Da gebührt ein grosser, echter Dank all jenen, die im Glauben, dass Jesus für sie da ist und lebt, die trotz allem «Wenn und Aber» durchhalten und treu bleiben: Ihnen gebührt ein grosser Dank und vor allem auch Hut ab.

Heute ist auch Muttertag. Muttertag ist zwar kein kirchlicher Festtag.

Trotzdem möchte ich ein Wort dazu sagen, weil im Evangelium die Rede vom Abschied Jesu ist, wie er sich um die annimmt, von denen er Abschied nimmt – und die auch im Glauben zu ihm stehen.

Abschied nehmen.  Hier einmal Abschied nehmen von der Mutter.

Als ich mit neun Jahren Erstkommunikant war – es war anfangs Mai – da hat unsere Familie diesen Festtag ganz im Stillen gefeiert.
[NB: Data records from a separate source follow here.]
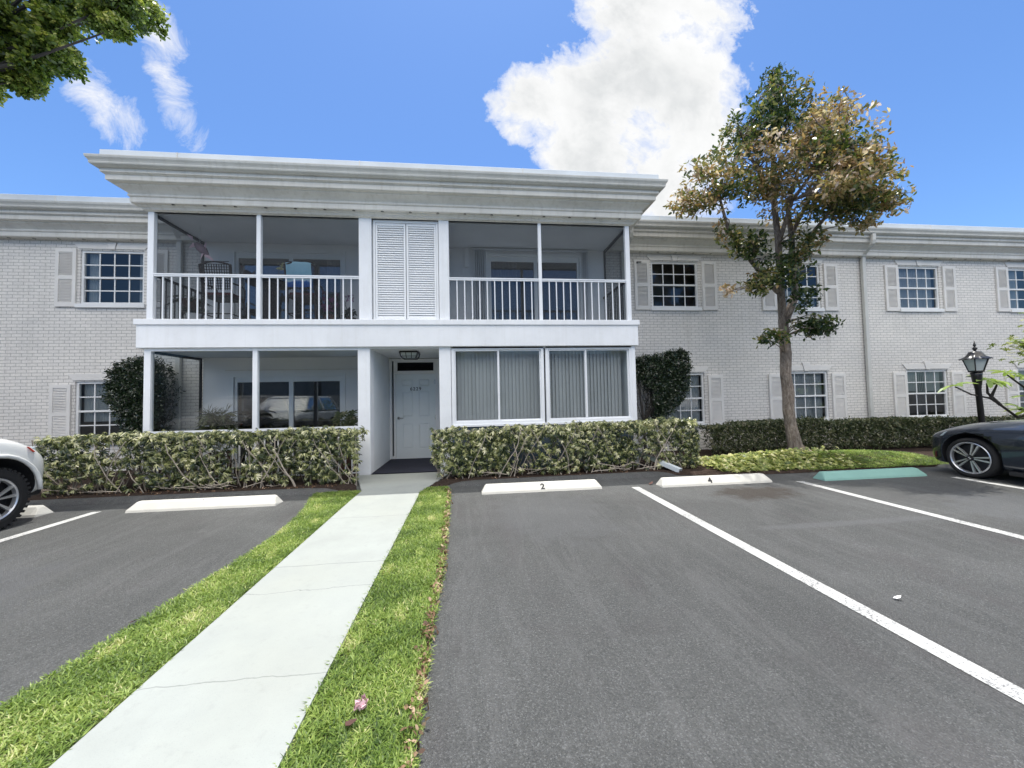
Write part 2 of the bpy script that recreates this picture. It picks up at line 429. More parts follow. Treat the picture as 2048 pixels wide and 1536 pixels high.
def single_leaves(name, P, per, spread, L, W, tint, mat, parent, droop=.35, up=.35, tvar=.1, smin=.7, smax=1.25):
    P = np.repeat(np.asarray(P, float), per, axis=0); n = len(P); P = P + RNG.uniform(-1, 1, (n, 3)) * RNG.uniform(.3, 1, (n, 1)) * 1.35 * np.asarray(spread)
    ax = RNG.normal(0, .75, (n, 3)) + np.array([0, -.1, up])
    tm = leafpoly(L, W, droop, 6); tm[:, 2] += np.abs(tm[:, 1]) * .35
    return scatter(name, P, ax, RNG.uniform(smin, smax, n), np.repeat(np.asarray(tint), per), tm[None], mat, parent, ORG[parent.name], tvar)

# ------------------------------------------------------------------ camera
cam_d = bpy.data.cameras.new('camera'); cam = bpy.data.objects.new('camera', cam_d); COL.objects.link(cam)
yaw, pit, rol = math.radians(6.15475732), math.radians(2.1522655), math.radians(-1.16485513)
fwd = Vector((math.sin(yaw) * math.cos(pit), math.cos(yaw) * math.cos(pit), math.sin(pit)))
rr = Vector((math.cos(yaw), -math.sin(yaw), 0)); uu = rr.cross(fwd)
r2 = rr * math.cos(rol) + uu * math.sin(rol); u2 = -rr * math.sin(rol) + uu * math.cos(rol)
cam.matrix_world = Matrix(((r2.x, u2.x, -fwd.x, 0), (r2.y, u2.y, -fwd.y, 0), (r2.z, u2.z, -fwd.z, 1.5), (0, 0, 0, 1)))
cam_d.sensor_width = 36; cam_d.lens = 749.365 / 2048 * 36; cam_d.clip_start = .05; cam_d.clip_end = 3000
scene.camera = cam

# ------------------------------------------------------------------ light
SUN_EL, SUN_AZ = 79.3, 4.0     # almost overhead, from behind the building (+Y), a touch from the right
sd = bpy.data.lights.new('sun', 'SUN'); so = bpy.data.objects.new('sun', sd); COL.objects.link(so)
sd.energy = 2.55; sd.angle = math.radians(.53); sd.color = (1, .965, .90)
el, az = math.radians(SUN_EL), math.radians(SUN_AZ)
dirv = Vector((math.sin(az) * math.cos(el), math.cos(az) * math.cos(el), math.sin(el)))
so.rotation_euler = (dirv).to_track_quat('Z', 'Y').to_euler(); so.location = (0, 20, 60)
w = bpy.data.worlds.new('World'); scene.world = w; w.use_nodes = True
t = NT(w)
sky = t.add('ShaderNodeTexSky'); sky.sky_type = 'NISHITA'; sky.sun_disc = False
sky.sun_elevation = el; sky.sun_rotation = az; sky.ozone_density = 3.0; sky.air_density = 1.0; sky.dust_density = .6
tc = t.add('ShaderNodeTexCoord'); sp = t.add('ShaderNodeSeparateXYZ'); t.link(tc.outputs['Generated'], sp.inputs[0])
yc = t.math('MAXIMUM', sp.outputs[1], .02)
u = t.math('DIVIDE', sp.outputs[0], yc); v = t.math('DIVIDE', sp.outputs[2], yc)
uvc = t.add('ShaderNodeCombineXYZ'); t.link(u, uvc.inputs[0]); t.link(v, uvc.inputs[1])
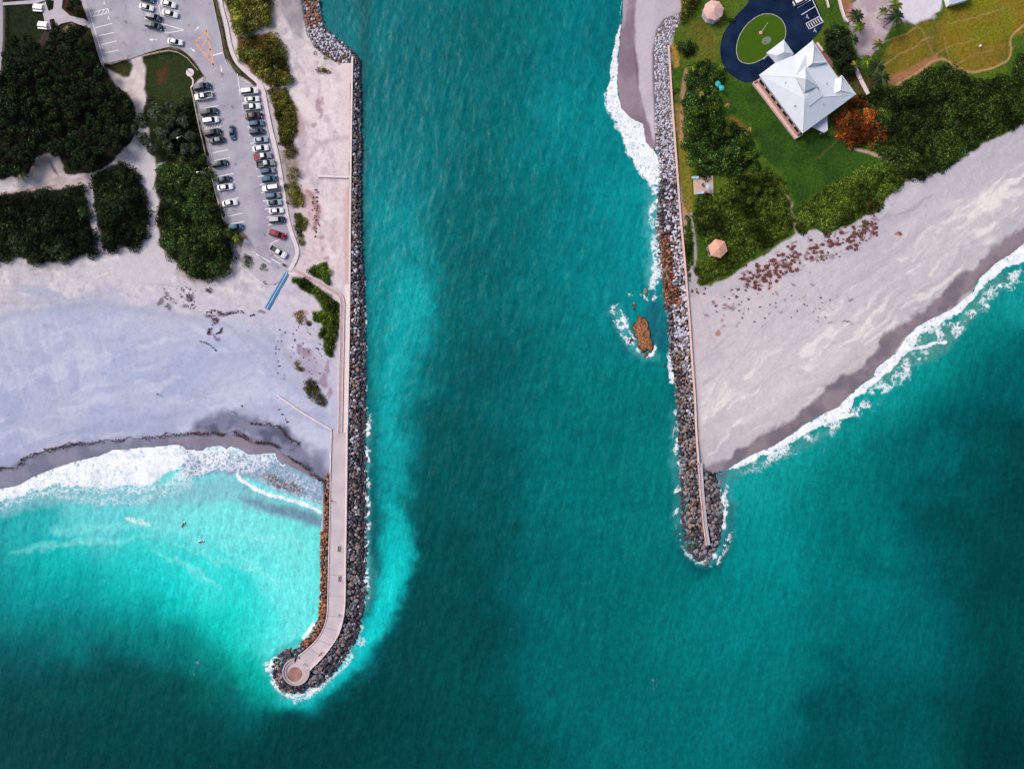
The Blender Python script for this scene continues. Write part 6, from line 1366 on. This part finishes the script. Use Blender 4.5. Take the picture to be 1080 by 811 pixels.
# roof corner at the top edge, right
g = thing('beach_cabin', 'small white cabin cut by the top edge at the right', 'cabin', P(1011, -3, 0)); q = MB(); c = P(1012, -4, 2.4); q.box((0, 0, 1.15), (5.6, 2.6, 2.5)); a = q.build('wall', M['white'], g); a.rotation_euler.z = .28
rf = MB(); rf.add([(-3.1,-1.7,2.4),(3.1,-1.7,2.4),(3.1,0,3.0),(-3.1,0,3.0),(3.1,1.7,2.4),(-3.1,1.7,2.4),(-3.1,-1.7,2.3),(3.1,-1.7,2.3),(3.1,1.7,2.3),(-3.1,1.7,2.3)], [(0,1,2,3),(3,2,4,5),(0,6,7,1),(4,8,9,5),(6,9,8,7),(0,3,5,9,6),(1,7,8,4,2)]); a = rf.build('roof', mat('pale_blue_white_roof', alb((214,226,240), .8), .5), g); a.rotation_euler.z = .28; g.location = (c.x, c.y, 0)
# boulders by the golf green and ball marker
for x, y, r, lb in ((1034,48.7,.35,'single white marker ball on the rough yellow turf'),):
    q = bmesh.new(); bmesh.ops.create_icosphere(q, subdivisions=2, radius=r); me = bpy.data.meshes.new('marker_ball'); q.to_mesh(me); q.free(); me.materials.append(WM); o = bpy.data.objects.new('marker_ball', me); COL.objects.link(o); c = P(x, y, .2); o.location = (c.x, c.y, .15); tag(o, lb, 'marker ball')
# ================================================================== fences
def fence(pts, label, h=.9, step=2.4, m=None, gaps=(), rails=(.45, .85), name='rail_fence'):
    m = m or M['wood']; Wp = [P(x, y, .5) for x, y in pts]; g = thing(name, label, 'fence', (Wp[0].x, Wp[0].y, 0)); L = 0; posts = []; prev = None
    for i in range(len(Wp)-1):
        a, b = Wp[i], Wp[i+1]; seg = (b-a).length; n = max(1, round(seg/step))
        for k in range(n): posts.append(a+(b-a)*(k/n))
    posts.append(Wp[-1])
    for i, p in enumerate(posts):
        q = MB(); q.box((p.x, p.y, h/2-.1), (.13, .13, h+.2)); attach(q.build('post', m), g)
        if i < len(posts)-1 and i not in gaps:
            q = MB()
            for z in rails:
                d = posts[i+1]-p; rz = math.atan2(d.y, d.x); c = (p+posts[i+1])/2; q.box((c.x, c.y, z), (d.length-.13, .15, .13), rz)
            attach(q.build('rail', m), g)
fence([(110,67.6),(135,62)], 'short timber rail fence below the upper lot, left of the sand path')
fence([(150.5,59.5),(168,55.5),(178,54),(188,56),(198,62),(209,75)], 'timber rail fence curving along the island lawn right of the sand path')
fence([(201.5,93),(204,103),(209.5,131),(217,163),(226,197),(233,224),(238,240)], 'long timber rail fence behind the left parking row', step=3)
fence([(5,8),(5,35),(4,60),(1,84)], 'dark weathered fence down the left side of the corner lawn', step=3, m=M['darkwood'])
fence([(-2,206),(22,201.5),(45,197.5)], 'thin low rope and post fence beside the sand clearing', h=.6, rails=(.5,), m=M['wood'])
fence([(228,0),(233,28),(237,50),(243,66),(254,78)], 'dark slim fence in the verge right of the car park', h=.8, step=3, m=M['darkwood'], rails=(.7,))
# ================================================================== small things on the left
BLUE = mat('blue_beach_mat', alb((40,122,180), .9), .85, .08, 2)
g = thing('beach_mat', 'blue twin strip access mat rolled out across the sand', 'access mat', P(292, 308, 0))
for off in (-1.55, 1.55):
    dx, dy = off*.87, off*.5
    attach(ribbon('mat_strip', [(302.5+dx,288.5+dy),(281+dx,326+dy)], 1.4, .05, -.3, BLUE), g)
attach(ribbon('mat_centre', [(302.3,288.8),(281.2,325.6)], .9, .035, -.3, mat('pale_mat_centre', alb((176,206,226), .8), .85)), g)
def picnic(x, y, rz, label):
    p = P(x, y, .6); g = thing('picnic_table', label, 'picnic table', (p.x, p.y, .06), math.radians(rz), 'picnic tables at the top left'); tm = M['white']
    for nm, yy, z, w in (('tabletop', 0, .74, .95), ('bench', -.86, .45, .42), ('bench', .86, .45, .42)):
        q = MB()
        for k in range(3 if nm == 'tabletop' else 1): q.box((0, yy+((k-1)*w/3 if nm == 'tabletop' else 0), z), (2.6, (w/3-.03) if nm == 'tabletop' else w, .06))
        q.build(nm, tm, g)
    for s in (-.9, .9):
        q = MB(); q.box((s, 0, .40), (.08, 1.8, .07)); q.box((s, -.3, .36), (.07, .08, .72)); q.box((s, .3, .36), (.07, .08, .72)); q.build('frame', M['darkwood'], g)
picnic(39.5,8.2,-4,'white picnic table on the upper pad of the branching footpath'); picnic(44.5,26.8,-6,'white picnic table on the lower pad of the branching footpath')
g = thing('beach_shower', 'round white shower pad with dark post at the tip of the island lawn', 'shower', P(200.5, 77, 0))
q = MB(); q.disc((0, 0, 0), 1.15, -.1, .10, 24); q.build('pad', M['cap'], g); q = MB(); q.bar((0, 0, .1), (0, 0, 1.9), .10, 10); q.disc((0, 0, 0), .22, 1.9, 2.0, 12); q.build('post', M['dark'], g)
o = ribbon('path', smooth([(200.5,80),(203.5,85),(203,90),(201,93)], False), 1.6, .06, -.2, M['concrete']); tag(o, 'thin concrete path from the shower pad', kind='structure')
def bench(x, y, rz, label, m=None):
    p = P(x, y, .4); g = thing('bench', label, 'bench', (p.x, p.y, .12), math.radians(rz), 'benches'); m = m or M['wood']
    q = MB(); q.box((0, 0, .44), (1.6, .42, .06)); q.build('seat', m, g); q = MB(); q.box((0, .22, .70), (1.6, .05, .42)); q.build('backrest', m, g)
    for s in (-.65, .65): q = MB(); q.box((s, 0, .2), (.07, .38, .42)); q.build('leg', M['dark'], g)
bench(357.5,578.5,90,'weathered bench on the left jetty deck, upper one'); bench(358.2,610,90,'weathered bench on the left jetty deck, lower one')
def lamp(x, y, rz, label, h=6):
    p = P(x, y, 0); g = thing('street_lamp', label, 'street lamp', (p.x, p.y, 0), math.radians(rz), 'street lamps round the car park'); q = MB(); q.bar((0, 0, -.1), (0, 0, h), .08, 8, .05); q.build('pole', M['concrete2'], g); q = MB(); q.bar((0, 0, h), (1.1, 0, h+.15), .04, 6); q.build('arm', M['concrete2'], g); q = MB(); q.box((1.3, 0, h+.14), (.6, .26, .12)); q.build('lamp_head', M['white'], g)
lamp(222.5,187.5,190,'grey street lamp behind the middle of the left parking row'); lamp(202,151,205,'grey street lamp standing in the scrub left of the parking row')
# wheel stops in the empty bays
for x, y in ((210.5,115),(223.5,160),(225.3,169),(229.5,186),(235,209),(238.5,222),(240,231)):
    q = MB(); q.box((0, 0, .07), (.16, 1.7, .12), taper=.85); c = P(x-1.5, y-2.6, 0); o = q.build('wheel_stop', M['curb'], None, (c.x, c.y, .02)); o.rotation_euler.z = .2; tag(o, 'low concrete wheel stop at the head of an empty bay in the left row', 'wheel stop', 'wheel stops in the left row')
for x, y, lb in ((303,214,'slim grey litter bin on the grey strip beside the walkway'),(299,279.3,'small dark litter bin at the walkway lower end')):
    c = P(x, y, .5); g = thing('litter_bin', lb, 'litter bin', (c.x, c.y, .02)); q = MB(); q.disc((0, 0, 0), .30, 0, .85, 14, r2=.33); q.build('body', M['dark'], g); q = MB(); q.disc((0, 0, 0), .35, .85, .95, 14, r2=.2); q.build('lid', M['darkwood'], g)
# ================================================================== people
def person_mesh(name, pose):
    J = {'walk': dict(pel=(0,0,.95), ch=(.02,0,1.32), nk=(.02,0,1.52), hd=(.04,0,1.68), ls=(.0,.19,1.43), le=(-.10,.24,1.16), lh=(.02,.24,.93), rs=(.0,-.19,1.43), re=(.10,-.24,1.16), rh=(.24,-.22,.97), lk=(.16,.10,.50), lf=(.10,.10,.07), lt=(.30,.11,.03), rk=(-.02,-.10,.50), rf=(-.26,-.10,.10), rt=(-.10,-.11,.03), lhp=(.02,.10,.90), rhp=(.0,-.10,.90)),
         'prone': dict(pel=(-.05,0,.20), ch=(.34,0,.24), nk=(.54,0,.32), hd=(.70,0,.38), ls=(.46,.19,.26), le=(.60,.36,.18), lh=(.82,.34,.10), rs=(.46,-.19,.26), re=(.60,-.36,.18), rh=(.82,-.34,.10), lk=(-.50,.11,.16), lf=(-.90,.12,.14), lt=(-1.06,.13,.11), rk=(-.50,-.11,.16), rf=(-.90,-.12,.14), rt=(-1.06,-.13,.11), lhp=(-.12,.10,.19), rhp=(-.12,-.10,.19))}[pose]
    rad = dict(pel=.145, ch=.165, nk=.06, hd=.105, ls=.07, le=.045, lh=.035, rs=.07, re=.045, rh=.035, lk=.065, lf=.045, lt=.035, rk=.065, rf=.045, rt=.035, lhp=.10, rhp=.10)
    ks = list(J); ed = [('pel','ch'),('ch','nk'),('nk','hd'),('ch','ls'),('ls','le'),('le','lh'),('ch','rs'),('rs','re'),('re','rh'),('pel','lhp'),('lhp','lk'),('lk','lf'),('lf','lt'),('pel','rhp'),('rhp','rk'),('rk','rf'),('rf','rt')]
    me = bpy.data.meshes.new(name); me.from_pydata([J[k] for k in ks], [(ks.index(a), ks.index(b)) for a, b in ed], []); o = bpy.data.objects.new(name, me); COL.objects.link(o)
    sk_ = o.modifiers.new('skin', 'SKIN'); 
    for i, k in enumerate(ks): me.skin_vertices[0].data[i].radius = (rad[k],)*2
    me.skin_vertices[0].data[0].use_root = True
    o.modifiers.new('sub', 'SUBSURF').levels = 1; o.modifiers['sub'].render_levels = 1; return o, J
def pmat(nm, legs, shirt, skin=(.45,.26,.18), pose='walk'):
    m = bpy.data.materials.new(nm); m.use_nodes = True; nt = m.node_tree; b = nt.nodes['Principled BSDF']; b.inputs['Roughness'].default_value = .8
    tc = nd(nt, 'ShaderNodeTexCoord'); sp_ = nd(nt, 'ShaderNodeSeparateXYZ'); nt.links.new(tc.outputs['Object'], sp_.inputs[0]); mr = nd(nt, 'ShaderNodeMapRange'); r = nd(nt, 'ShaderNodeValToRGB'); r.color_ramp.interpolation = 'CONSTANT'
    nt.links.new(sp_.outputs['Z' if pose == 'walk' else 'X'], mr.inputs['Value']); mr.inputs['From Min'].default_value = 0 if pose == 'walk' else -1.1; mr.inputs['From Max'].default_value = 1.8 if pose == 'walk' else .8
    nt.links.new(mr.outputs[0], r.inputs['Fac']); nt.links.new(r.outputs['Color'], b.inputs['Base Color'])
    stops = [(0, (.05,.04,.04)), (.05, skin), (.22, legs), (.55, shirt), (.83, skin), (.935, (.04,.025,.02))]
    e = r.color_ramp.elements
    for i, (p, c) in enumerate(stops):
        el = e[i] if i < 2 else e.new(p); el.position = p; el.color = (*c, 1)
    return m
for i, (x, y, rz, zb, lg, sh, lb) in enumerate([(338.8,688.5,210,.12,(.04,.05,.10),(.40,.05,.08),'person in a red top walking on the bend of the left jetty'),
 (357.6,649,100,.12,(.05,.05,.06),(.05,.42,.36),'person in a turquoise top on the left jetty above the bend'),
 (337,691,150,.12,(.10,.09,.10),(.08,.07,.12),'person in dark clothes beside the red top walker on the left jetty'),
 (349.5,528.5,80,.12,(.04,.05,.09),(.06,.07,.12),'person in dark clothes by the left edge of the jetty'),
 (320.2,701,30,.16,(.4,.4,.42),(.6,.6,.62),'person in white at the opening of the round lookout'),
 (165.5,416,20,-.25,(.30,.10,.12),(.55,.25,.25),'person in pink standing alone on the left beach'),
 (292.7,186.5,95,.10,(.04,.04,.05),(.05,.05,.08),'person in black walking on the white footpath by the car park'),
 (243.5,434,0,-.35,(.6,.6,.62),(.7,.7,.72),'person in white near the dark wet sand patch')]):
    o, J = person_mesh('person', 'walk'); o.data.materials.append(pmat('clothes', lg, sh)); p = P(x, y, 1.0); o.location = (p.x, p.y, zb); o.rotation_euler.z = math.radians(rz); tag(o, lb, 'person')
for x, y, rz, lb1, lb2 in ((193.2,553,60,'surfer in a dark wetsuit lying on a board, left of two in the bay','white surfboard under the left of two surfers'),(212,571,20,'surfer in a dark wetsuit lying on a board, right of two in the bay','white surfboard under the right of two surfers')):
    o, J = person_mesh('person', 'prone'); o.data.materials.append(pmat('wetsuit', (.02,.02,.03), (.02,.025,.04), pose='prone')); p = P(x, y, WZ); o.location = (p.x, p.y, WZ+.14); o.rotation_euler.z = math.radians(rz); tag(o, lb1, 'person')
    q = MB(); n = 20; vs = []
    for z, k in ((.0, .9), (.06, 1), (.11, .94)):
        for i in range(n):
            a = 2*math.pi*i/n; xx = 1.15*math.cos(a); vs.append((xx*k, .30*math.sin(a)*k*(1-.25*max(0, math.cos(a))**2), z+.06*max(0, math.cos(a))**3))
    fs = [(l*n+i, l*n+(i+1) % n, (l+1)*n+(i+1) % n, (l+1)*n+i) for l in (0, 1) for i in range(n)]+[tuple(range(n))[::-1], tuple(range(2*n, 3*n))]; q.add(vs, fs)
    b_ = q.build('surfboard', M['white'], None, (p.x, p.y, WZ+.12)); b_.rotation_euler.z = math.radians(rz); tag(b_, lb2, 'surfboard')
# ================================================================== camera, light, world
cam = bpy.data.cameras.new('camera'); co = bpy.data.objects.new('camera', cam); COL.objects.link(co)
cam.sensor_width = 36; cam.lens = 36*H/(1080*S); cam.clip_end = 6000; co.location = (0, 0, H); co.rotation_euler = (0, 0, 0); SC.camera = co
EL, AZ = 48, 300      # sun elevation, compass azimuth (clockwise from +Y)
sd = Vector((math.sin(math.radians(AZ))*math.cos(math.radians(EL)), math.cos(math.radians(AZ))*math.cos(math.radians(EL)), math.sin(math.radians(EL))))
sun = bpy.data.lights.new('sun', 'SUN'); sun.energy = 1.35; sun.angle = math.radians(22); sun.color = (1, .90, .80)
so = bpy.data.objects.new('sun', sun); COL.objects.link(so); so.rotation_euler = sd.to_track_quat('Z', 'Y').to_euler(); so.location = (0, 0, 60)
w = bpy.data.worlds.new('World'); SC.world = w; w.use_nodes = True; nt = w.node_tree
sk = nd(nt, 'ShaderNodeTexSky'); sk.sky_type = 'NISHITA'; sk.sun_disc = False; sk.sun_elevation = math.radians(EL); sk.sun_rotation = math.radians(AZ); sk.dust_density = 4; sk.air_density = 1; sk.ozone_density = 1
bg = nt.nodes['Background']; nt.links.new(sk.outputs[0], bg.inputs[0]); bg.inputs[1].default_value = .1
SC.view_settings.view_transform = 'Standard'; SC.view_settings.look = 'None'; SC.view_settings.gamma = 1; SC.view_settings.exposure = EXPO
SC.render.engine = 'CYCLES'; SC.cycles.use_denoising = True; SC.cycles.max_bounces = 5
Meine Mutter, die hochschwanger war, hat damals gemeint, dass wir am Erstkommuniontag keine grosse Feier machen, dafür dann bei der Taufe des Neugeborenen alles zusammen feiern: Erstkommunion und Taufe. Eine Woche später haben wir unsere Mutter mit ihrem Neugeborenen beerdigen müssen. Sie starb an der Geburt ihres fünften Kindes.

Muttertag und Abschied nehmen. Kann man das überhaupt in einer solchen Situation? In einem Moment wie diesem steht ja sowieso alles still. Die Frage war nur: wie geht es bei uns daheim weiter?

Und da war es ganz ähnlich wie beim Abschied Jesu. «Ich werde euch nicht verwaist zurücklassen», hat er gesagt. Bei uns daheim musste es ja auch weitergehen. Wir waren eine gläubige Familie, wo das Gebet wichtig war. Gott liess uns nicht im Stich. Da ist eine liebe ledige Tante, die Schwester meines Vaters zu uns gekommen und hat ihr ganzes Leben für unsere Familie aufgeopfert. Grossartig, auf jeden Fall! Ich werde euch einen andern Beistand geben, sagt Jesus, den Geist der Wahrheit und euch nicht als Waisen zurücklassen.